- Challenge -
Repeat verbatim only the lines from the opening of the material below through the one that contains "struct(MB().box(XR, XR +".

- Source material -
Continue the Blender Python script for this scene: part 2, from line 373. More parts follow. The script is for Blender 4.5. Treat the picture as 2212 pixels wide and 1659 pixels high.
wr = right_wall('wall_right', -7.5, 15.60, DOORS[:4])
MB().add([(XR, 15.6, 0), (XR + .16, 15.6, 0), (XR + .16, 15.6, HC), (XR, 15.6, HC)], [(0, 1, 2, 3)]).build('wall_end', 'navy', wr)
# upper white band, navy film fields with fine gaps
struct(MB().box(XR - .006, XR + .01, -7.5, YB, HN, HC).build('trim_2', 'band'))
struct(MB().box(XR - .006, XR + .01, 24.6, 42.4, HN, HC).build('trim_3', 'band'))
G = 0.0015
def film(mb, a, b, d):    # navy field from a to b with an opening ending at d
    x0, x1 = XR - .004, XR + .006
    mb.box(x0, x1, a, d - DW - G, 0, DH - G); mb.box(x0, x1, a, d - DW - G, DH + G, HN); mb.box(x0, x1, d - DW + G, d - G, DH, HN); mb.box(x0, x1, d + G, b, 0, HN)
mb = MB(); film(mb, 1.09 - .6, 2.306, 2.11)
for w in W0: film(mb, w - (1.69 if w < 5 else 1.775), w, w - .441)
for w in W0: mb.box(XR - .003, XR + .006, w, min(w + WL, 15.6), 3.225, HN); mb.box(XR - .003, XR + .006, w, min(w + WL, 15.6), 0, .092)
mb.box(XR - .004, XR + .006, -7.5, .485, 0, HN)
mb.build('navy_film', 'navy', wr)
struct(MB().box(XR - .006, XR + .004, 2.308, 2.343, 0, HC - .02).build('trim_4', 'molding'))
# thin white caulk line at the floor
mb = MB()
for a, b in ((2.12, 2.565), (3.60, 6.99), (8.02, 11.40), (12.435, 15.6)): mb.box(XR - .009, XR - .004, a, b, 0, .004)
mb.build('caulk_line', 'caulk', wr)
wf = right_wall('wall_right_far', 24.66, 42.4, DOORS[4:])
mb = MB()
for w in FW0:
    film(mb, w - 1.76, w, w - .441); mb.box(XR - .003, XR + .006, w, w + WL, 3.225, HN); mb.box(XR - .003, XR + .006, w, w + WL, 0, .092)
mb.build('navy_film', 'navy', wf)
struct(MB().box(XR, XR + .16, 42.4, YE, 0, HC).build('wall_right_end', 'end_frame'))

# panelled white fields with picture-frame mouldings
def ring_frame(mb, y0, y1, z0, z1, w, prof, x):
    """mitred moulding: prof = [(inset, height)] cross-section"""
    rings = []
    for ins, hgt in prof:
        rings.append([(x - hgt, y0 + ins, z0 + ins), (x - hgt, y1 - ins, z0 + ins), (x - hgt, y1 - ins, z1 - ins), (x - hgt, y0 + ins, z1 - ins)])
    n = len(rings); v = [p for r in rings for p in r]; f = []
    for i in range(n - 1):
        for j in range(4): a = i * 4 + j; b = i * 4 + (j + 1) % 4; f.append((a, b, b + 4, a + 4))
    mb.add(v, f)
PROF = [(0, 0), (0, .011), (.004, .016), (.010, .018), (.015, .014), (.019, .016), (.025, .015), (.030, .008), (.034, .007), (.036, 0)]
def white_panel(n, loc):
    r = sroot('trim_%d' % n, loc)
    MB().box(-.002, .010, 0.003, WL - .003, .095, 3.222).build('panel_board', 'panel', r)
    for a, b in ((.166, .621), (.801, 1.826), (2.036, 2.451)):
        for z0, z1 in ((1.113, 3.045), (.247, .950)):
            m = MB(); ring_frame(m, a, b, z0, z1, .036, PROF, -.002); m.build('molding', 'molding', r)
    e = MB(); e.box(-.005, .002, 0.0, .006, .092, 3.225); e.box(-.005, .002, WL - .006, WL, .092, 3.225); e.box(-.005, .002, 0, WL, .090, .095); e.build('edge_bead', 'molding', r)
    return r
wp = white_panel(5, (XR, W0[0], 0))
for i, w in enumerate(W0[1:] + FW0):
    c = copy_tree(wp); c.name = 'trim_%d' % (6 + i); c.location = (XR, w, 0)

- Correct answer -
Continue the Blender Python script for this scene: part 2, from line 373. More parts follow. The script is for Blender 4.5. Treat the picture as 2212 pixels wide and 1659 pixels high.
wr = right_wall('wall_right', -7.5, 15.60, DOORS[:4])
MB().add([(XR, 15.6, 0), (XR + .16, 15.6, 0), (XR + .16, 15.6, HC), (XR, 15.6, HC)], [(0, 1, 2, 3)]).build('wall_end', 'navy', wr)
# upper white band, navy film fields with fine gaps
struct(MB().box(XR - .006, XR + .01, -7.5, YB, HN, HC).build('trim_2', 'band'))
struct(MB().box(XR - .006, XR + .01, 24.6, 42.4, HN, HC).build('trim_3', 'band'))
G = 0.0015
def film(mb, a, b, d):    # navy field from a to b with an opening ending at d
    x0, x1 = XR - .004, XR + .006
    mb.box(x0, x1, a, d - DW - G, 0, DH - G); mb.box(x0, x1, a, d - DW - G, DH + G, HN); mb.box(x0, x1, d - DW + G, d - G, DH, HN); mb.box(x0, x1, d + G, b, 0, HN)
mb = MB(); film(mb, 1.09 - .6, 2.306, 2.11)
for w in W0: film(mb, w - (1.69 if w < 5 else 1.775), w, w - .441)
for w in W0: mb.box(XR - .003, XR + .006, w, min(w + WL, 15.6), 3.225, HN); mb.box(XR - .003, XR + .006, w, min(w + WL, 15.6), 0, .092)
mb.box(XR - .004, XR + .006, -7.5, .485, 0, HN)
mb.build('navy_film', 'navy', wr)
struct(MB().box(XR - .006, XR + .004, 2.308, 2.343, 0, HC - .02).build('trim_4', 'molding'))
# thin white caulk line at the floor
mb = MB()
for a, b in ((2.12, 2.565), (3.60, 6.99), (8.02, 11.40), (12.435, 15.6)): mb.box(XR - .009, XR - .004, a, b, 0, .004)
mb.build('caulk_line', 'caulk', wr)
wf = right_wall('wall_right_far', 24.66, 42.4, DOORS[4:])
mb = MB()
for w in FW0:
    film(mb, w - 1.76, w, w - .441); mb.box(XR - .003, XR + .006, w, w + WL, 3.225, HN); mb.box(XR - .003, XR + .006, w, w + WL, 0, .092)
mb.build('navy_film', 'navy', wf)
struct(MB().box(XR, XR + .16, 42.4, YE, 0, HC).build('wall_right_end', 'end_frame'))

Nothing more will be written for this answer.